Malheureusement qu’il n’y a jamais de crime parfait. Tout serait allé comme sur des roulettes s’il n’y avait pas eu cette liste de l’UDC qui n’avait pas respecté les composantes sociologiques et qui, pourtant, avait traversé le tamis d’Elecam, échappé aux fourches caudines du Conseil Constitutionnel avant d’être abattue en plein vol sur le terrain par la « très haute et infaillible vigilance » de M. Biya lui-même. Son appel à voter contre une telle liste confirme sa totale mainmise sur le processus électoral et avec lui s’effondre le mythe de l’indépendance et du sérieux que l’on voulait échafauder autour d’Elecam et du Conseil Constitutionnel. S’ils avaient aussi bien fait leur travail qu’on le prétend, c’est eux qui auraient invalidé cette liste. Malgré toutes ses ruses, M. Biya et le RDPC auront 86/100, car quoi qu’on dise, la nomination est la recherche d’un alter ego, c’est-à-dire d’un autre soi-même pour faire un travail. Tous ceux qui seront nommés par un homme qui reste à la fois président de la République et du RDPC, devront au Sénat, quand il y a consigne de vote, répondre de M. Biya et de son parti. Le cent pour cent n’aura pas été évité. Que peuvent 14 opposants devant la fougue de 86 sénateurs qui veulent vraiment conserver leur pouvoir ?

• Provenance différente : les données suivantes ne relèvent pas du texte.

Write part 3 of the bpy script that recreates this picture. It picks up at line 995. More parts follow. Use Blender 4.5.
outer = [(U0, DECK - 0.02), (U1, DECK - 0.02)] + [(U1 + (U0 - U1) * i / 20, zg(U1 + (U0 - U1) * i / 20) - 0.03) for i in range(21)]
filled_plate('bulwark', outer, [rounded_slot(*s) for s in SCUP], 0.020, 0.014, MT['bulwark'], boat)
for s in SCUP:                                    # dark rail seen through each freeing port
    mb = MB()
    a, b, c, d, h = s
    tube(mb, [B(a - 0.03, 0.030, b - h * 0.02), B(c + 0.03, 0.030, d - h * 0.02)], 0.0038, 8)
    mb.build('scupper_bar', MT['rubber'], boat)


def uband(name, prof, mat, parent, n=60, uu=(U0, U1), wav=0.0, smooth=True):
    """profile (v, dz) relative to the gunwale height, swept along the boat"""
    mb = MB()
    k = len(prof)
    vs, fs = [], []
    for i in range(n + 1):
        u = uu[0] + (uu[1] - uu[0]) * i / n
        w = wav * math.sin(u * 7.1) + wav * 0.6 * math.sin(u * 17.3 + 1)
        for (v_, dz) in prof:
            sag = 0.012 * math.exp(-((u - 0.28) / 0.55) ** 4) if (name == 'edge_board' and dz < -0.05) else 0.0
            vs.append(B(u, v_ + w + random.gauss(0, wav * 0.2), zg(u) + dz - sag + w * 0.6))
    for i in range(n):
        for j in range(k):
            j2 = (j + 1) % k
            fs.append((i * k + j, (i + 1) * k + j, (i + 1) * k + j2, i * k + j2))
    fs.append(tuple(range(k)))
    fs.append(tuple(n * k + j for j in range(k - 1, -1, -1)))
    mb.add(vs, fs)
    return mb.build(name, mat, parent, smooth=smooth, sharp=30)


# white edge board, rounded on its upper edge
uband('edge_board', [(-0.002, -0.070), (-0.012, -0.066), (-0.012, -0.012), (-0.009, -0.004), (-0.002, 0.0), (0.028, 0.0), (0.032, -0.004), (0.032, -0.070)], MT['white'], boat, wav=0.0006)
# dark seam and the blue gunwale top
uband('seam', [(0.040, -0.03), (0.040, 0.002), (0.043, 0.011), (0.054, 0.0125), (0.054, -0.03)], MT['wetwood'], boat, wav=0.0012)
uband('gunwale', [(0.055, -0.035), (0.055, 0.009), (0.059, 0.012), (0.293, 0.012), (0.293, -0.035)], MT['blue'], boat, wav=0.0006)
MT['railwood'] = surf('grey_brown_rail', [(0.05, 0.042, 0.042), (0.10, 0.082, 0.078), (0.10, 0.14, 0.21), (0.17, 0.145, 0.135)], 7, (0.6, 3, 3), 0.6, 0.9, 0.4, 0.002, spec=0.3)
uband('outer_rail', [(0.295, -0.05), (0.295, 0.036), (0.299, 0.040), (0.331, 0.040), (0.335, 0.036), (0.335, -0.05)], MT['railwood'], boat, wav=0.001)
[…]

Au total, ces sénatoriales, comme toutes les autres élections qui se déroulent dans ce pays depuis deux décennies n’ont été, pour tout dire, qu’une camisole de force, c’est-à-dire cette chemise à manches fermées paralysant les mouvements, que l’on utilise dans les asiles ou les centres psychiatriques pour maîtriser les malades mentaux.